法科大学院スタッフが中心になって定期的に行われているイベント

上智大学環境法研究会

 上智大学大学院法学研究科研究者コースの学生が中心になり、学内外の研究者と学生に対して開かれた研究会です。数ヶ月に一度のペースで、主として研究者による報告をベースに、3時間程度の議論をしています。基礎的な研究から最新の法政策・判例まで、環境法や公法に関する学界最先端の議論に触れることができます。

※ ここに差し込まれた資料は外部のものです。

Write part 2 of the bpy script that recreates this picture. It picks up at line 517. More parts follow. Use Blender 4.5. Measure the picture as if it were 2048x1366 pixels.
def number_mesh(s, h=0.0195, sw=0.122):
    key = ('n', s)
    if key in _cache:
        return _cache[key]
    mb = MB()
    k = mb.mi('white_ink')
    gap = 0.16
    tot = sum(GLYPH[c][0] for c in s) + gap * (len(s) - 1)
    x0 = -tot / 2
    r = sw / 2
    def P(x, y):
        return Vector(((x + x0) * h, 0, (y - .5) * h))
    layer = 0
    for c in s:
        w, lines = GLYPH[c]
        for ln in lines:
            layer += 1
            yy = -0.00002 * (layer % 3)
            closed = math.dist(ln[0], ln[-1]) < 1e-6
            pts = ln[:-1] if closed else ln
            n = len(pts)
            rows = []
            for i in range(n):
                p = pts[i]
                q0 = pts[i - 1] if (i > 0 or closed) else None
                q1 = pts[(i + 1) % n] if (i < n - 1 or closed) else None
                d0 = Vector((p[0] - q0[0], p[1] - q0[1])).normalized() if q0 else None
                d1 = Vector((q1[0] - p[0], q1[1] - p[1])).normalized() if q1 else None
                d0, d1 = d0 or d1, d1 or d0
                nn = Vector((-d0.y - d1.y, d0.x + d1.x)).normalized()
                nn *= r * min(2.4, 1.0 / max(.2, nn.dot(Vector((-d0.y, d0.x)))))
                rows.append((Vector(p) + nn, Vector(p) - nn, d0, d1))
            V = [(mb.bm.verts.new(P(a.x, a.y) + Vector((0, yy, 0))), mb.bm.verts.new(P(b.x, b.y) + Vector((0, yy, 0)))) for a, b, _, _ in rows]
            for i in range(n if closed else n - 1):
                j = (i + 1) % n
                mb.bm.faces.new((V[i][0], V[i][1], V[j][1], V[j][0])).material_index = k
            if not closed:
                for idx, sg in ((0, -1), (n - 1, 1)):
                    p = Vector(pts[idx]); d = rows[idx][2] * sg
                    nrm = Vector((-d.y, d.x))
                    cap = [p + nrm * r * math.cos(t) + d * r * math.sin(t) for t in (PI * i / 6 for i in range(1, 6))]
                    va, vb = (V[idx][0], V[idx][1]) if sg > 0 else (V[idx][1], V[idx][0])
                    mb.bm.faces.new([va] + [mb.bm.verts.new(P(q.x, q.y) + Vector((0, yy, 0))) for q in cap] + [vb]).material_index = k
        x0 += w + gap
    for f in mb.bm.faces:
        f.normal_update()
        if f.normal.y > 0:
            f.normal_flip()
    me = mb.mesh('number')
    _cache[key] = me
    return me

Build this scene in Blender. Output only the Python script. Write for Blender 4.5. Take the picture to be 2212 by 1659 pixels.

Environmental Law and Policy Café

 忙しい法科大学院生に対して、少しでも環境法政策を身近に感じてもらいたい…。そこで、毎年数回、ランチタイムに学内外からさまざまな分野のゲスト・スピーカーを招き、話題提供をしていただき議論をする50分のミニ企画です。 ELP Caféは、学生にとっては、お弁当を食べながら、各界の第一人者のお話が聴けるという贅沢な時間です。

Ecology Law Seminar

 内外に開かれたこのセミナーは、毎学期、開催されます(一部有料)。産業廃棄物規制や企業環境法に関する最近のトピックスについて、弁護士、行政書士、研究者、行政実務家、環境コンサルタント、環境NPOが参加する講義シリーズです。最先端の話題や実務に密着した取組みが議論されます。法科大学院生は、無料で参加できます。